By now, you already know the back catalogue for Paul McCartney (or 'Macca,' as he's affectionately known,) has finally made it into digital distribution circles (just in time for the buzziest Macca release in ages, Memory Almost Full.) It adds a lot of great music to the library, but it also unfortunately adds some real waste as well. Wild Life (1971,) Wings at the Speed of Sound (1976,) Back to the Egg (1979,) Pipes of Peace (1983) and that dogs of all dogs, Give My Regards To Broad Street (1984,) all need some desperate cutting.

I am, however, excited to have his first two solo releases, as both them, while critically panned at the time, feel ahead of their time in scope and feel. The minimal/nearly lo-fi approach of Paul McCartney (1970) and Ram (1971) seemed like a reaction to the wall-of-sound treatment that Phil Spector gave Let it Be's "The Long and Winding Road." In fact McCartney started his first recording in his home-built studio at the same time Spector was bringing in his opulence to those fated Let it Be mixes. The lack of production turned a lot of people off at the time, but the intimacy of the songs help close Macca's emotional distance, and, more importantly, they don't sound dated like some of his later fuller production with Wings (and moreso with his solo reboot in the 80s.)

Macca's self-titled debut was also the perfect reaction to being in a band for so long, as he plays every frackin' instrument. While there's little emotional impact from the songs (as his often the chink in Macca's armor,) the melodies are all there. "Junk" is recorded like a throwaway track (indeed it wasn't deemed worthy for The White Album or Abbey Road) but contains one of his most memorable melodies, and "Maybe I'm Amazed" might very well be the best song he's ever written.

His second album, Ram, was recorded in a real studio with some help, but still retained much of the minimalist production that Macca was toying with at the time. "Too Many People" and "Smile Away" are two of the most underheard Macca gems. "The Back Seat of My Car" signaled a move back to higher production value, and "Uncle Albert / Admiral Halsey" was a precursor a lot of the work he'd do with Wings. The reviews continued to be poor, and forming Wings helped served as a way to not have to take the brunt of the critics anymore.
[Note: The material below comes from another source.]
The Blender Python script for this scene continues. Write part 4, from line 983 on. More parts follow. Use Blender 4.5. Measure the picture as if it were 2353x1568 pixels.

That's too bad, 'cause while Band on the Run was truly great, the rest of McCartney's work in that period is a mixed bag. It's fun to imagine what a solo McCartney would've sounded like through the rest of the 70's... without sheltering himself behind the Wings moniker, would he have been so willing to go so sickingly sentimental? Or was he just Linda-whipped and the rest was inevitable.

There's something to the Linda angle, as it took her tragic death to get him to back on track with the post-Linda trilogy (Flaming Pie, Run Devil Run, and Driving Rain.) Chaos and Creation in the Backyard furthered a necessary maturation in Macca, as he finally let go and let someone besides himself behind the board to co-produce (Nigel Godrich.) Now he's given up the reigns (almost) entirely with the forthcoming Memory in Full, which works very well.

The lead single ("Dance Tonight") is probably the simplist track on the album, but having Michel Gondry direct and Mackenzie Crook in your video more than makes up for it.